The proud owners of the biggest and strongest HP 3000s in the community are the ones most eager for the 6.5 release of MPE/iX, and HBOC officials can’t wait to get their customers on the new operating system. But ordering an upgrade to 6.5 less than six weeks after the operating system shipped was just too quick for some sites. Tooled for the demanding requirements of organizations managing databases for hundreds of thousands of subscribers, 6.5 was being positioned as a mandatory MPE release by HBOC during March.

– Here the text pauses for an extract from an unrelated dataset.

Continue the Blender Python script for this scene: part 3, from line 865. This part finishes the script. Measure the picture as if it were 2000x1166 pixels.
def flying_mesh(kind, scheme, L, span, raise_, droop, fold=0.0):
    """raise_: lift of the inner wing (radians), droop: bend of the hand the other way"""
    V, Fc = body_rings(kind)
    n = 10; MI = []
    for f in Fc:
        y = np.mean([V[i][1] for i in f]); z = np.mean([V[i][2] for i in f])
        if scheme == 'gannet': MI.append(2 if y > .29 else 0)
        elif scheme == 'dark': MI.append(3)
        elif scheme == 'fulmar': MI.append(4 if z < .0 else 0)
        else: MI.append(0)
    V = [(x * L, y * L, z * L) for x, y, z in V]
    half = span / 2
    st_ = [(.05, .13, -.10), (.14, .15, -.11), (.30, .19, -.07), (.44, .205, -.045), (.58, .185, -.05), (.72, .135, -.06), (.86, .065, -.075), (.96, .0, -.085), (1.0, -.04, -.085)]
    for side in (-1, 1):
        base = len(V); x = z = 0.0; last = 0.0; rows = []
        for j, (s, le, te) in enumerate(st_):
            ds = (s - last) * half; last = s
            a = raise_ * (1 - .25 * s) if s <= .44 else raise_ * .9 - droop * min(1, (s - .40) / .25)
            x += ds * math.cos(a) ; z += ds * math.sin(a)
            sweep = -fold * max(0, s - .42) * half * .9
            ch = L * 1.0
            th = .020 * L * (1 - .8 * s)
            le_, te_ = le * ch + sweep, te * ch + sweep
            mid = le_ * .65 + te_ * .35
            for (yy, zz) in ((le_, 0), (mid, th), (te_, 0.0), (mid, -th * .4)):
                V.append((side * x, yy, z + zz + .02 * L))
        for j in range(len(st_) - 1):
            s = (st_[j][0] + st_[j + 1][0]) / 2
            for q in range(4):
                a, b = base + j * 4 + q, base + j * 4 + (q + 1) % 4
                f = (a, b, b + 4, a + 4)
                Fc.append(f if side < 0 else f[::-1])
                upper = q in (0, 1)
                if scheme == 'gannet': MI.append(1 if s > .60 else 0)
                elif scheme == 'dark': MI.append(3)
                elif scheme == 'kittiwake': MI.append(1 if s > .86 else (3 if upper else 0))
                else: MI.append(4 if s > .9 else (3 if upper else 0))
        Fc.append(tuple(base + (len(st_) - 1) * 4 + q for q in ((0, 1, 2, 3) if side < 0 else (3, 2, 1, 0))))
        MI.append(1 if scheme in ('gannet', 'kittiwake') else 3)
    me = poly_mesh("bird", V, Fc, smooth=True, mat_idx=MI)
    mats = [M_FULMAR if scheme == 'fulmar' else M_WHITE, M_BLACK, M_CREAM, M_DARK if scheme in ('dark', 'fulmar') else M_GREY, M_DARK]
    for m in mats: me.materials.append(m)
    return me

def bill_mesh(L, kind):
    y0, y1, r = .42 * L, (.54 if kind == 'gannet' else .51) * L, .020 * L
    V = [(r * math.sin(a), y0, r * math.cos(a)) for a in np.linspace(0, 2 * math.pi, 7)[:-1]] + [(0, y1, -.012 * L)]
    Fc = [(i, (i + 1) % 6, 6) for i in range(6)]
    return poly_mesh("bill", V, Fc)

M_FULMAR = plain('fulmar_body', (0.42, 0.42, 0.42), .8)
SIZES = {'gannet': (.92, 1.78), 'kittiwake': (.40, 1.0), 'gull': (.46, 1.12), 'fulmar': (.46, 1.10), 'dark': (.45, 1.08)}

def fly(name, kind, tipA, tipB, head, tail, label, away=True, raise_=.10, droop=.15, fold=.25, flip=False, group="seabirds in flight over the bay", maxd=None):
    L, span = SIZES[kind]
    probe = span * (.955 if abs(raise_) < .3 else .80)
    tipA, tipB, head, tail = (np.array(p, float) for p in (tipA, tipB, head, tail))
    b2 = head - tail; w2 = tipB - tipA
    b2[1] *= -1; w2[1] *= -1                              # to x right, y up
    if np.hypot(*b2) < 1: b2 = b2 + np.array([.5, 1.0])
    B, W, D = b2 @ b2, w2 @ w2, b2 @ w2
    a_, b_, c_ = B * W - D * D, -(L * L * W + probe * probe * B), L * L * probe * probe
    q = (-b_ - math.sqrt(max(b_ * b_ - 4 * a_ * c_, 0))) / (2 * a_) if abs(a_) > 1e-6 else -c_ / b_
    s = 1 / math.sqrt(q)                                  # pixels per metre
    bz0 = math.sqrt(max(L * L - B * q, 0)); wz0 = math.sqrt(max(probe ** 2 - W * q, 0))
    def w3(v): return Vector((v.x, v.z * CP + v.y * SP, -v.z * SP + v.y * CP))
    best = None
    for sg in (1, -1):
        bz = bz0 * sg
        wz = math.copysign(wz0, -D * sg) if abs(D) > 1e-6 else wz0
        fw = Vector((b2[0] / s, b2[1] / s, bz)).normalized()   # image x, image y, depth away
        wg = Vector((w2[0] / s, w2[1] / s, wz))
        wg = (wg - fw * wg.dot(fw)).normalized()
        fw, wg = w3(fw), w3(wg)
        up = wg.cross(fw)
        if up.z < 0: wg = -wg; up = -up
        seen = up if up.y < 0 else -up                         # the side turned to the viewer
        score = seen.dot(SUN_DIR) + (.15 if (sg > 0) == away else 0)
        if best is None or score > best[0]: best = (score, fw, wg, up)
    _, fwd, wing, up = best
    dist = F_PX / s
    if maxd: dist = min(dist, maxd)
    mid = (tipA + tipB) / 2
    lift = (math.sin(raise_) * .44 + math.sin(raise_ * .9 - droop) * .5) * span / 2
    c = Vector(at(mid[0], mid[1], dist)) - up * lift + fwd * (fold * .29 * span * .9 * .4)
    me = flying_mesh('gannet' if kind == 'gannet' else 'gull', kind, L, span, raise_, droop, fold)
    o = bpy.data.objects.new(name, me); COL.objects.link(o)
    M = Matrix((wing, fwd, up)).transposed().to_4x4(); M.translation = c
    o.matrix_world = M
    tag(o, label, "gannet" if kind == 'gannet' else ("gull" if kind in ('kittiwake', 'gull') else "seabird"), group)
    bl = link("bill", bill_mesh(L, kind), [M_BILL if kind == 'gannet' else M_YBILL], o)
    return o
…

Customers reported receiving letters that they had to be moved over to 6.5 by May to remain on support, a blistering migration pace for shops that can experience virtually zero downtime and run 3000s that take the longest to move to a new OS version.

HBOC reportedly had second thoughts about the schedule when technicians were reminded of the differences between 6.0 and 6.5 COBOL compilers on the HP e3000. Programs and applications compiled for 6.5 may not execute under MPE/iX 6.0 because of changes to millicode. The compiler was updated in 6.5 to generate code that takes advantage of new 64-bit millicode routines. If Amisys becomes a 6.5-or-else proposition, customers staying on 6.0 wouldn’t have access to changes compiled for the 6.5 MPE/iX release. HP’s latest Communicator article on the release’s compiler changes says that “if you compile a COBOL II/iX program on an MPE/iX 6.5 system and try to link it on a pre-6.5 system, you may have unresolved externals because of calls to the new millicode routines. These unresolved externals might be reported at link time, but it is possible that the problem would not show up until load time, with unrelated errors reported by the RUN command. The recommended procedure is to link on the 6.5 system, where the latest millicode library is available.” HP has always guaranteed forward compatibility for programs, but rarely promises backward compatibility. Old code should run forever on e3000s, but new compiles stand a good chance of only running on new releases.